**What you should do**
Pull each line holding the word "follow" from the data.

==== Material for this exercise

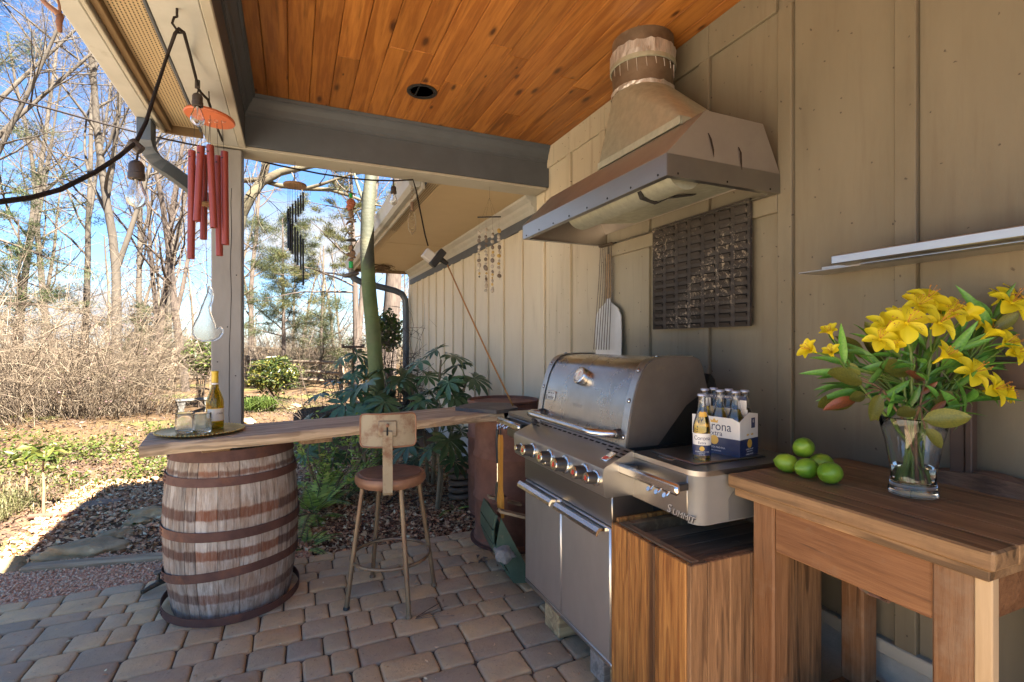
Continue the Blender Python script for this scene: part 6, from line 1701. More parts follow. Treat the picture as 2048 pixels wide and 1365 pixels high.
# ================================================================== PLANK BOX UNDER THE SIDE SHELF
m_box = wood('honey pine board', (0.458, 0.212, 0.057), (0.22, 0.0829, 0.0215), 'z', fine=75, rings=15, contrast=0.75, rough=0.5, bump=0.3, knots=(0.0654, 0.0286, 0.0121), knot_scale=1.6, knot_size=0.07, rand=0.12)
m_boxgrey = wood('browned pine board', (0.303, 0.164, 0.0752), (0.134, 0.0686, 0.0307), 'z', fine=80, rings=13, contrast=0.75, rough=0.65, bump=0.35, rand=0.2)
m_boxin = wood('dirty box floor', (0.25, 0.17, 0.105), (0.12, 0.078, 0.048), 'x', fine=30, rings=6, rough=0.8, bump=0.2, grey=(0.42, 0.36, 0.28), greyt=(0.66, 0.76))
m_boxrim = wood('box rim', (0.288, 0.188, 0.1), (0.16, 0.096, 0.048), 'y', fine=40, rings=6, rough=0.7, bump=0.2)
bx0, bx1, by0, by1, BH = 1.098, 1.688, 1.180, 1.592, 0.700
pb_ = thing('plank_box', 'tall box of honey coloured boards under the right grill shelf', 'wooden box', (bx0, by0, 0))
def pbx(name, x0, x1, y0, y1, z0, z1, mat, b=0.003):
    return obj(name, MB().bbox(x0 - bx0, x1 - bx0, y0 - by0, y1 - by0, z0, z1, b), mat, pb_)
ys_ = [by0 + 0.018, by0 + 0.165, by0 + 0.30, by1]
for a, b in zip(ys_[:-1], ys_[1:]):
    pbx('front_board', bx0, bx0 + 0.02, a + 0.0012, b - 0.0012, 0.002, BH - 0.004, m_box)
xs_ = [bx0, bx0 + 0.07, bx0 + 0.16, bx0 + 0.25, bx0 + 0.35, bx0 + 0.46, bx1]
for a, b in zip(xs_[:-1], xs_[1:]):
    pbx('side_board', a + 0.001, b - 0.001, by0, by0 + 0.0175, 0.002, BH - 0.003, m_boxgrey)
    pbx('side_board', a + (0.021 if a == bx0 else 0.001), b - 0.001, by1 - 0.0175, by1 - 0.001, 0.002, BH + 0.012, m_box)
pbx('back_board', bx1 - 0.02, bx1 - 0.001, by0 + 0.018, by1 - 0.019, 0.002, BH - 0.003, m_boxgrey)
pbx('rim_rail', bx0 + 0.0205, bx0 + 0.052, by0 + 0.018, by1 - 0.019, BH - 0.05, BH - 0.001, m_boxrim)
pbx('rim_rail', bx0 + 0.053, bx1 - 0.022, by0 + 0.018, by0 + 0.034, BH - 0.05, BH - 0.006, m_boxrim)
pbx('rim_rail', bx0 + 0.053, bx1 - 0.022, by1 - 0.05, by1 - 0.019, BH - 0.05, BH - 0.001, m_boxrim)
for i in range(4):
    a = by0 + 0.035 + i * 0.082; pbx('floor_board', bx0 + 0.053, bx1 - 0.022, a, min(a + 0.0812, by1 - 0.051), BH - 0.075, BH - 0.04, m_boxin)

# driftwood root under the table
m_drift = M('grey root wood', (0.22, 0.18, 0.14), (0.11, 0.085, 0.065), scale=10, rough=0.9, bump=0.5)
r0 = Vector((1.70, 1.10, 0.66))
t = thing('root_branch', 'grey gnarled root branch leaning in the dark under the table', 'branch', r0)
obj('root', MB().tube([(-0.05, 0.09, 0.05), (0.0, 0.0, -0.02), (0.01, -0.07, -0.09)], [0.022, 0.026, 0.02], 8), m_drift, t, True)
rp = M('pinkish rope', (0.25, 0.13, 0.10), (0.14, 0.08, 0.06), scale=60, rough=0.9, bump=0.4)
obj('rope', MB().tube([(0.01 + 0.05 * math.sin(a * 0.6), -0.09 - 0.05 * math.cos(a), -0.07 + 0.035 * math.sin(a)) for a in [i * 0.5 for i in range(26)]], 0.006, 6), rp, t, True)

# ================================================================== BAR PLANK, BARREL, DRUMS
m_plank = wood('grey weathered bar plank', (0.612, 0.474, 0.313), (0.338, 0.241, 0.152), 'x', fine=50, rings=10, contrast=0.7, rough=0.75, bump=0.45, grey=(0.731, 0.422, 0.175), greyt=(0.58, 0.82), rand=0.02)
PT = 0.915
fl, fr_, bl, br = Vector((-0.617, 2.68, 0)), Vector((1.262, 3.045, 0)), Vector((-0.655, 3.13, 0)), Vector((1.18, 3.42, 0))
mid = (fl + fr_) / 2; ang = math.atan2(fr_.y - fl.y, fr_.x - fl.x); Lp = (fr_ - fl).length
q_ = random.Random(4); n = 46
mb = MB(); vs = []
for i in range(n + 1):
    f = i / n; x = -Lp / 2 + Lp * f
    e = 0.010 * math.sin(f * 17) + q_.uniform(-0.004, 0.004)
    wi = 0.425 + 0.008 * math.sin(f * 9)
    corner = 0.07 * max(0, 1 - f * n / 2.0)
    ya, yb = e + 0.0 , wi
    zt = q_.uniform(-0.0015, 0.0015)
    x_f = x + (0.0 if i else 0.0); x_b = x + (0.03 if i == 0 else 0)
    vs += [(x_f, ya + 0.004, -0.05), (x_f, ya - 0.003, -0.03 + 0.004 * math.sin(f * 40)), (x_f, ya, -0.012), (x_f, ya + 0.012, zt), (x_b, yb - 0.01, zt), (x_b, yb, -0.012), (x_b, yb, -0.05)]
fs = []
for i in range(n):
    for j in range(7): fs.append((i * 7 + j, i * 7 + (j + 1) % 7, (i + 1) * 7 + (j + 1) % 7, (i + 1) * 7 + j))
fs += [tuple(range(7)), tuple(range(n * 7 + 6, n * 7 - 1, -1))]
mb.add(vs, fs)
plank = thing('bar_plank', 'long grey weathered plank bar top across the barrel and drum', 'bar top', (mid.x, mid.y, PT), (0, 0, ang))
obj('plank', mb, m_plank, plank, True)
obj('cleat', MB().bbox(-0.28, -0.12, 0.03, 0.40, -0.075, -0.0505, 0.003).bbox(-0.72, -0.60, 0.05, 0.38, -0.068, -0.0505, 0.003), m_boxrim, plank)

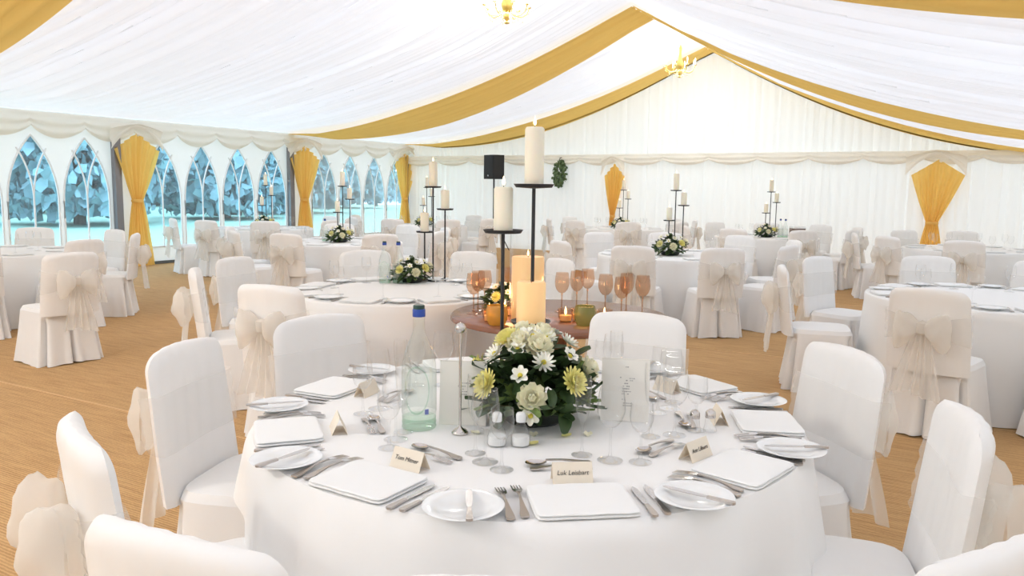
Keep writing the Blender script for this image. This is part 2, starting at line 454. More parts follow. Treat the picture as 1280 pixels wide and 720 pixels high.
# ------------------------------------------------------------------ covered chair
SEATZ, CH = .47, .94
def chair_parts():
    root = empty('banquet_chair')
    # back: padded, rounded at the top, leaning away
    W, T, RC = .242, .034, .055
    def hw(z):
        w = W*(1 - .05*max(0, (z-.6)/(CH-.6)))
        return w if z < CH-RC else w - RC + sqrt(max(0, RC*RC-(z-CH+RC)**2))
    lev = [SEATZ-.03 + (CH-RC-SEATZ+.03)*i/11 for i in range(12)] + [CH-RC + RC*sin(pi/2*i/9) for i in range(1, 10)]
    def yc(z, s): return -.215 - .12*(z-SEATZ) - .0 + .03*(1-s*s)*-1 + .0
    def topz(s): return .020*(1-s*s)
    b = MB()
    for sg in (1, -1):
        def f(u, v, sg=sg):
            j = v*(len(lev)-1); z = lev[int(round(j))]; s = u*2-1
            h = max(hw(z), .002); x = s*h
            th = T*(1-abs(s)**5)**.5*max(0, 1-max(0, (z-.82)/(CH-.82))**6)**.5
            zz = z + topz(x/W)*(z-SEATZ)/(CH-SEATZ) - .020
            y = yc(z, s) + sg*th + .003*sin(19*s+11*z)*(1-s*s)
            return (x, y, zz)
        b.grid(f, 20, len(lev)-1, flip=(sg > 0))
    bk = b.build('backrest', M['cover'], root)
    # seat
    hx, hy = .232, .225
    def peri(u, ex, ey, n=5):
        a = 2*pi*u; c, s = cos(a), sin(a); k = (abs(c)**n + abs(s)**n)**(-1/n); return ex*c*k, ey*s*k
    s_ = MB()
    def sf(u, v):
        x, y = peri(u, hx*v, hy*v); return (x, y+.01, SEATZ + .018*(1-v**3) - (.03*(v-.93)/.07 if v > .93 else 0))
    s_.grid(sf, 48, 14, cu=True, flip=True); s_.build('seat', M['cover'], root)
    # skirt with deep pleats at the corners
    k_ = MB()
    def kf(u, v):
        z = SEATZ-.025 - v*(SEATZ-.031)
        a = 2*pi*u; fl = v**1.2
        w = 0
        for ca in (pi/4, 3*pi/4, 5*pi/4, 7*pi/4, 3*pi/2):
            d = (a-ca+pi) % (2*pi) - pi
            w -= .05*math.exp(-(d/.05)**2)*min(1, v*4)
            w += .022*math.exp(-((abs(d)-.16)/.09)**2)*fl
        x, y = peri(u, hx + .036*fl + w + .004*sin(a*13)*fl, hy + .036*fl + w + .004*sin(a*11)*fl)
        return (x, y+.01, z + .006*sin(3*a)*v)
    k_.grid(kf, 144, 12, cu=True, flip=True); k_.build('skirt', M['cover'], root)
    # sheer sash wrapped round the back, gathered into a bow behind
    sh = MB()
    def shf(u, v):
        a = 2*pi*u; c, s = cos(a), sin(a); n = 6; kk = (abs(c)**n + abs(s)**n)**(-1/n)
        back = max(0, -s)
        gather = (1 - .72*back*math.exp(-(c*1.6)**2))
        z = .70 + (v-.5)*.20*gather - .0*back
        x = .243*c*kk; y = yc(z, c) + (.043 + .008*back)*s*kk*(1 if s > 0 else 1.0) + .004*sin(v*22+3*c)
        return (x, y, z)
    sh.grid(shf, 72, 10, cu=True); sash = sh.build('sash', M['sheer'], root)
    bw = MB()
    yk = -.215 - .12*.24 - .085
    for sg in (-1, 1):
        def lf(u, v, sg=sg):      # puffed loop
            t = v; x = sg*(.015 + .150*t); a = 2*pi*u
            h = (.028 + .085*sin(pi*min(1, t*.62+.0))**1.1)*(1-max(0, (t-.86)/.14)**2*.55)
            d = (.018 + .05*sin(pi*t)**.8)*(1-max(0, (t-.8)/.2)**2*.8)
            cr = 1 + .10*sin(5*a+6*t)
            return (x, yk - .02 - .02*sin(pi*t) + d*cos(a)*cr, .705 + h*sin(a)*cr - .035*t*t)
        bw.grid(lf, 26, 12, cu=True)
        def tf(u, v, sg=sg):      # tail
            w = .025 + .10*v**.7
            x = sg*(.02 + .045*v) + (u-.5)*w*1.3
            return (x, yk - .012 - .018*sin(u*14+2*v) - .045*v, .70 - .40*v - .03*u*sg*v)
        bw.grid(tf, 14, 12)
    bw.lathe([(.005, -.045), (.034, -.03), (.038, 0), (.034, .03), (.005, .045)], 14, (0, yk-.02, .705))
    bw.build('bow', M['organza'], sash)
    return root
CHAIR = chair_parts()
tag(CHAIR, None, 'chair')
CHP = Proto(CHAIR)
def place_chair(x, y, facing, label, group, s=1.0):
    return CHP.put((x, y, 0), facing - pi/2, label, group, s if s != 1 else None)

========

**Correct response**
Continue the Blender Python script for this scene: part 6, from line 1701. More parts follow. Treat the picture as 2048 pixels wide and 1365 pixels high.
Keep writing the Blender script for this image. This is part 2, starting at line 454. More parts follow. Treat the picture as 1280 pixels wide and 720 pixels high.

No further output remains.